Some notes on declaration differences
There are subtle difference here and there, but the general principle is that whether the field was defined in the frontmatter or as inline field it shouldn’t matter.
One difference is related to accessibility, where in Dataview frontmatter fields are accessible through file.frontmatter
in addition to just the field names. Similarly Templater has a tp.frontmatter
access, but not direct access to inline fields. In Tracker there are also different ways to access the frontmatter fields, versus the inline fields (with some caveats of its own in either implementation).
Another difference is that declaration syntax varies on whether you’re using the frontmatter or inline fields. Lists and/or links have caused more than a little frustrating at times, since it’s not a clear cut which syntax works where.

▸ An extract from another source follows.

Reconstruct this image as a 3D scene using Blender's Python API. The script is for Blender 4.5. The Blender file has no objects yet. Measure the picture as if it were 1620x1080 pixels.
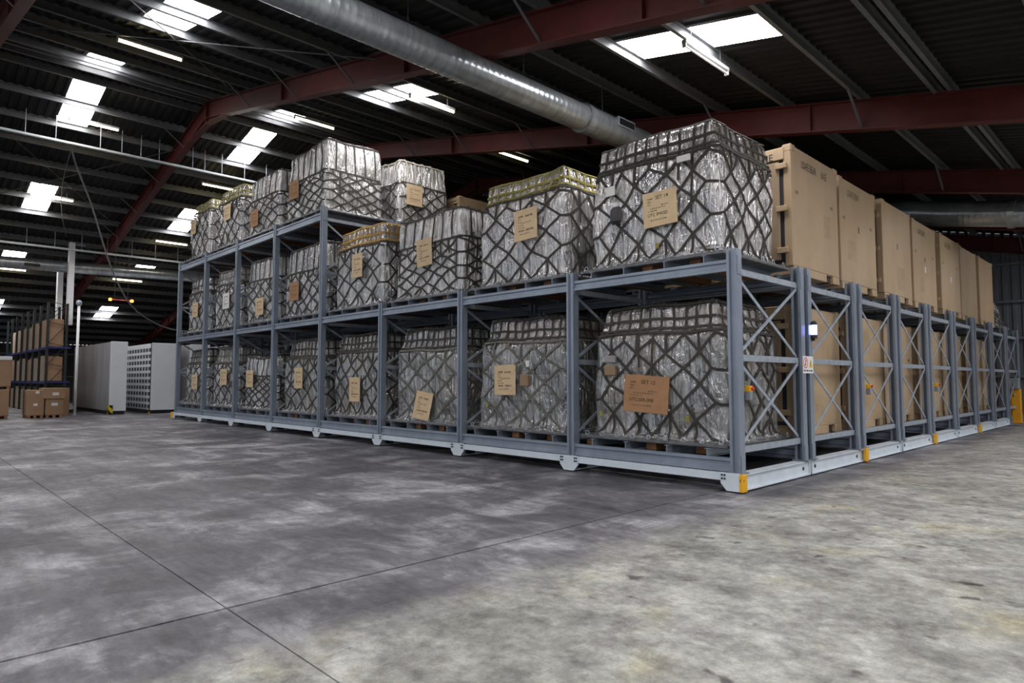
import bpy, bmesh, math, random
from mathutils import Vector, Matrix, noise

scene = bpy.context.scene
COL = scene.collection
R = math.radians

# ------------------------------------------------------------------ camera
cam_d = bpy.data.cameras.new('camera')
cam = bpy.data.objects.new('camera', cam_d)
COL.objects.link(cam)
cam_d.sensor_width = 36.0
cam_d.lens = 1030.0 / 1620.0 * 36.0
cam_d.clip_end = 300
cam.location = (4.387, -8.600, 1.55)
cam.rotation_euler = (R(90 + 3.389), 0, R(136.0 - 90.0))
scene.camera = cam

# ------------------------------------------------------------------ world, exposure
w = bpy.data.worlds.new('world')
scene.world = w
w.use_nodes = True
bg = w.node_tree.nodes['Background']
bg.inputs[0].default_value = (0.86, 0.93, 1.0, 1)
bg.inputs[1].default_value = 0.5
scene.view_settings.view_transform = 'Standard'
scene.view_settings.look = 'None'
scene.view_settings.gamma = 1.0
scene.view_settings.use_curve_mapping = False
scene.view_settings.exposure = 0.45
SKYLIGHT = 16.0
TUBE = 13.0
try:
    scene.cycles.use_denoising = True
    scene.cycles.max_bounces = 8
    scene.cycles.diffuse_bounces = 3
    scene.cycles.glossy_bounces = 3
    scene.cycles.transparent_max_bounces = 8
    scene.cycles.sample_clamp_indirect = 4.0
    scene.cycles.caustics_reflective = False
    scene.cycles.caustics_refractive = False
except Exception:
    pass

# ------------------------------------------------------------------ building constants
XR, ZR, SL = -18.6, 10.5, 0.2155         # ridge position, underside of rafter at ridge, slope
RD = 0.80                                 # rafter + purlin depth up to the sheet
X_LEFT, X_RIGHT, Y_OPEN, Y_WALL = -52.0, 14.0, -14.0, 23.5
FRAMES = [-12.9, -6.9, -0.9, 5.1, 11.3, 17.3, 23.2]


def under(x):
    return ZR - SL * abs(x - XR)


def sheet(x):
    return under(x) + RD


# ------------------------------------------------------------------ materials
def mat(name, col, rough=0.5, metal=0.0, emit=None, strength=0.0, var=0.0, vscale=4.0, bump=0.0, bscale=40.0,
        stretch=(1, 1, 1), spec=0.5, col2=None):
    m = bpy.data.materials.new(name)
    m.use_nodes = True
    nt = m.node_tree
    b = nt.nodes['Principled BSDF']
    b.inputs['Roughness'].default_value = rough
    b.inputs['Metallic'].default_value = metal
    b.inputs['Specular IOR Level'].default_value = spec
    b.inputs['Base Color'].default_value = (*col, 1)
    if emit:
        b.inputs['Emission Color'].default_value = (*emit, 1)
        b.inputs['Emission Strength'].default_value = strength
    if var or bump or col2:
        tc = nt.nodes.new('ShaderNodeTexCoord')
        mp = nt.nodes.new('ShaderNodeMapping')
        mp.inputs['Scale'].default_value = stretch
        nt.links.new(tc.outputs['Object'], mp.inputs[0])
    if var or col2:
        n = nt.nodes.new('ShaderNodeTexNoise')
        n.inputs['Scale'].default_value = vscale
        n.inputs['Detail'].default_value = 6
        n.inputs['Roughness'].default_value = 0.65
        nt.links.new(mp.outputs[0], n.inputs['Vector'])
        cr = nt.nodes.new('ShaderNodeValToRGB')
        lo = tuple(c * (1 - var) for c in col)
        hi = col2 if col2 else tuple(min(1, c * (1 + var)) for c in col)
        cr.color_ramp.elements[0].position = 0.32
        cr.color_ramp.elements[1].position = 0.68
        cr.color_ramp.elements[0].color = (*lo, 1)
        cr.color_ramp.elements[1].color = (*hi, 1)
        nt.links.new(n.outputs['Fac'], cr.inputs[0])
        nt.links.new(cr.outputs[0], b.inputs['Base Color'])
    if bump:
        n2 = nt.nodes.new('ShaderNodeTexNoise')
        n2.inputs['Scale'].default_value = bscale
        n2.inputs['Detail'].default_value = 4
        nt.links.new(mp.outputs[0], n2.inputs['Vector'])
        bp = nt.nodes.new('ShaderNodeBump')
        bp.inputs['Strength'].default_value = bump
        bp.inputs['Distance'].default_value = 0.02
        nt.links.new(n2.outputs['Fac'], bp.inputs['Height'])
        nt.links.new(bp.outputs[0], b.inputs['Normal'])
    return m


M = {}
M['galv'] = mat('galvanised steel', (0.27, 0.31, 0.375), 0.38, 0.4, var=0.16, vscale=2, stretch=(1, 1, 0.5), bump=0.03, bscale=30)
M['galv_bright'] = mat('galvanised brace', (0.36, 0.40, 0.46), 0.4, 0.35, var=0.2, vscale=6)
M['white_paint'] = mat('white painted steel', (0.66, 0.72, 0.78), 0.4, 0.0, var=0.08, vscale=3)
M['yellow'] = mat('yellow plastic', (0.85, 0.42, 0.01), 0.4)
M['black'] = mat('black plastic', (0.012, 0.012, 0.013), 0.5)
M['bolt'] = mat('dark bolt', (0.05, 0.055, 0.06), 0.4, 0.6)
M['red'] = mat('red plastic', (0.6, 0.02, 0.015), 0.4)
M['blue_light'] = mat('blue beacon glass', (0.1, 0.1, 0.8), 0.2, emit=(0.25, 0.28, 1.0), strength=9.0)
M['sign_white'] = mat('white sign board', (0.75, 0.76, 0.78), 0.4)
M['sign_yellow'] = mat('yellow sign print', (0.75, 0.45, 0.02), 0.5)
M['ink'] = mat('black ink', (0.02, 0.018, 0.016), 0.8)
M['faded_ink'] = mat('faded ink', (0.12, 0.085, 0.06), 0.8)
M['wood'] = mat('dunnage timber', (0.28, 0.13, 0.06), 0.8, var=0.45, vscale=5, stretch=(1, 6, 1))
M['alu'] = mat('aluminium pallet skin', (0.17, 0.17, 0.175), 0.38, 0.6, var=0.35, vscale=8)
M['net'] = mat('dark olive webbing', (0.045, 0.040, 0.034), 0.85, var=0.3, vscale=20)
M['net_grey'] = mat('worn grey webbing', (0.13, 0.125, 0.11), 0.85, var=0.3, vscale=15)
M['net_yellow'] = mat('olive yellow webbing', (0.26, 0.22, 0.05), 0.85, var=0.25, vscale=15)
M['net_orange'] = mat('amber webbing', (0.42, 0.24, 0.04), 0.85, var=0.25, vscale=15)
M['net_white'] = mat('cream webbing', (0.62, 0.58, 0.5), 0.85, var=0.2, vscale=15)
M['card_tag'] = mat('pale cardboard', (0.62, 0.46, 0.28), 0.85, var=0.08, vscale=6)
M['card_tag2'] = mat('brown cardboard', (0.35, 0.185, 0.09), 0.85, var=0.08, vscale=6)
M['card_edge'] = mat('cardboard box', (0.33, 0.20, 0.115), 0.85, var=0.1, vscale=2)
M['card_pale'] = mat('pale cardboard box', (0.34, 0.26, 0.18), 0.85, var=0.1, vscale=2)
M['tape'] = mat('white label', (0.7, 0.68, 0.66), 0.5)
M['tan'] = mat('desert tan paint', (0.42, 0.30, 0.182), 0.6, var=0.09, vscale=1.3, stretch=(1, 1, 0.45), bump=0.05, bscale=8)
M['tan_patch'] = mat('repainted tan patch', (0.44, 0.32, 0.20), 0.6, var=0.05)
M['tan_stain'] = mat('stained tan paint', (0.385, 0.275, 0.166), 0.65, var=0.10, vscale=5)
M['tan_shaded'] = mat('shaded tan paint', (0.30, 0.215, 0.135), 0.6, var=0.08, vscale=2)  # body tan made darker: the shade on the door end, put into the colour
M['seal'] = mat('rubber seal', (0.02, 0.018, 0.022), 0.7)
M['pocket'] = mat('fork pocket shade', (0.05, 0.03, 0.02), 0.8)
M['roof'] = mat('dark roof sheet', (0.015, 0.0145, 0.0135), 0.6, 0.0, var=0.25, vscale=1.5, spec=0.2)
M['purlin'] = mat('galvanised purlin', (0.13, 0.135, 0.14), 0.5, 0.2, var=0.15, vscale=3)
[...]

Handling of links is also a vital difference when it comes to frontmatter vs inline fields. Both with regards to the syntax, but also in how Obsidian handles the links, both related to backlinks, inlinks and if you rename a “link” placed in the frontmatter. E.g. it’ll not follow the rename strategy which applies in the rest of the vault (with the exception of within any code blocks). The Frontmatter Links plugin tries to counter this behavior.
Redundancy in frontmatter
In some circumstances the file creation and modification times can be changed due to sync tools, file system issues, backup issues, or what not. Another case is when importing files from a different system. In all of these cases, it renders the metadata associated with the actual file possibly incorrect.
Personally, I’ve imported many files from the Day One app, and it uses a slightly different file format, so when I imported/transformed these file, the file creation date (of the new files) was naturally set to the day of the transformation. Luckily, the file had the creation date as metadata, so I could transform that into my Obsidian variant of those files.
Another case is if you do daily journaling on different mediums, and move them into Obsidian at a later stage. Here you’re also wanting to be able to set the creation date related to when it was written, and not when it was created as a digital file. I’ve also done this if I write a journal entry in retrospect, where I then set the creation date to be the actual date of the entry.
The last case I would highlight, is if you change metadata associated with your entries, and you don’t really want neither the creation nor modification date to reflect that. Like I changed from tags to a field for some information, and that would of course trigger the actual file modification, but I wouldn’t like it to trigger the entry modification.